Saturday, September 18, 2010

Saturday Night Genealogy Fun - The Time Machine

Randy Seaver, over at GeneaMusings brings us yet another great SNGF challenge!

"Your mission, should you decide to accept it, is to:

1) Determine which event in your ancestral history that you would love to be a witness to via a Time Machine. Assume that you could observe the event, but not participate in it.

2) Tell us about it in a blog post of your own, in a comment to this blog post, or in a comment on Facebook."

Wow! There are so many great events that I would like to have been there for... that I am certainly not sure which one right away to choose from!

So... after giving this a little careful thought, I decided that I'd like to climb into my Time Machine and head way to...
....
....
....
1803. To a mountainside in Monroe County, [West] Virginia. To a couple named William and Sarah Bean. At this time, they have at least two young sons, and possibly a third: John, William and Roy.

In the next year William Bean, the elder, will die and leave Sarah a widow with three young sons to raise alone. No money. And only a rocky, cliff-like dwelling to call home, along a valley that is filled with tumbled boulders from thousands of years before. Nothing can be raised here but goats, and a little timber cut.

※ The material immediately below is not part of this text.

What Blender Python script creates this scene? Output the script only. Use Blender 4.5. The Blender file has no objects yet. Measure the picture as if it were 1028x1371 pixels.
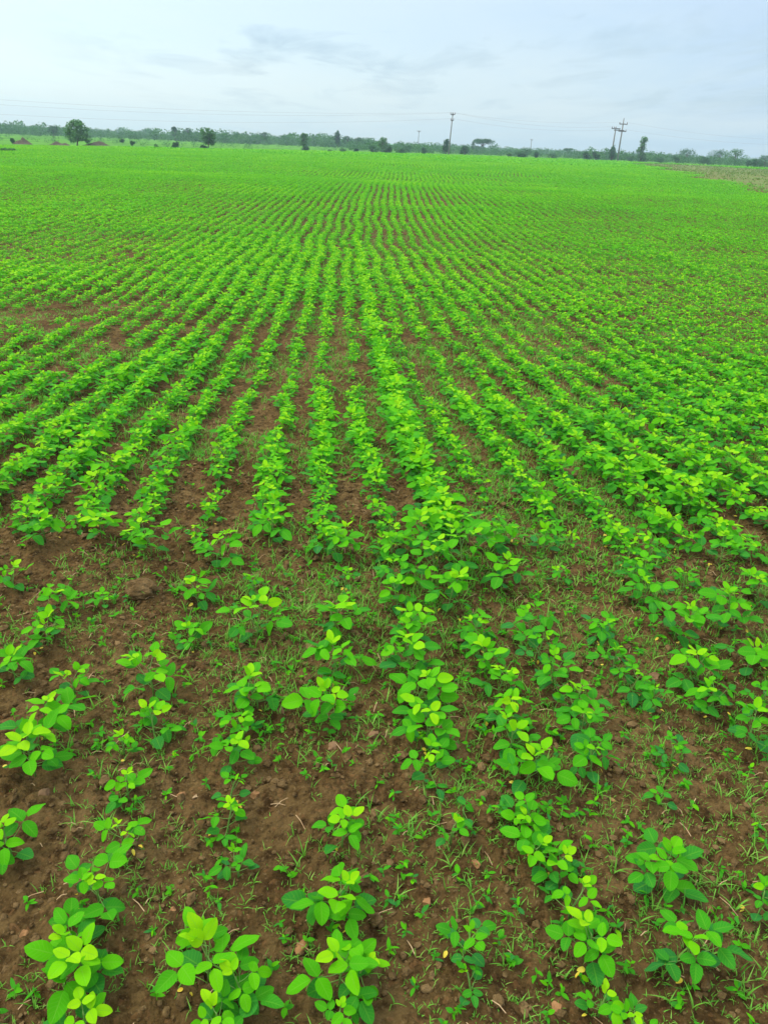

That is all.

It is this time I'd like to come to, prior to William's death, so that I could sit down with him and find out about his ancestry. Where he actually came from; Ireland? Scotland? What part did he play in the American Revolution? [It is passed down through the family that he fought against the Americans in the war, after being conscripted into service and brough here against his will.]

Could I take a notebook with me on this time journey? If so... I'd take meticulous notes of his ancestry. Find out about his childhood. His courting the daughter of the wealthy James Bane, and eventually marrying her.

Was there bad blood between Sarah and her father? Is that why he left her only one pound in his will? And why doesn't she turn to her family when William dies? Could I, knowing what is to come, convince her to turn to their aid later?

Is there some way I could prevent those young boys from being separated from their mother next year, when she is forced due to lack of funds to place them all in indenture-ship? John in February, as the eldest, to learn farming. William and Roy in September, to learn blacksmithing.

Roy runs away and is never heard from again. What happened to this little boy?

So much tragedy and heart ache will come to this family in such a short time! How could I go back and not attempt to change the hands of fate???

Ahhh... but if I did... would I then cease to exist? Simply changing the fates to the point where I might never be?

Perhaps it is a good thing that we cannot do this... but how I would love to know William's story!

The gentle giant... the man... the husband... the father.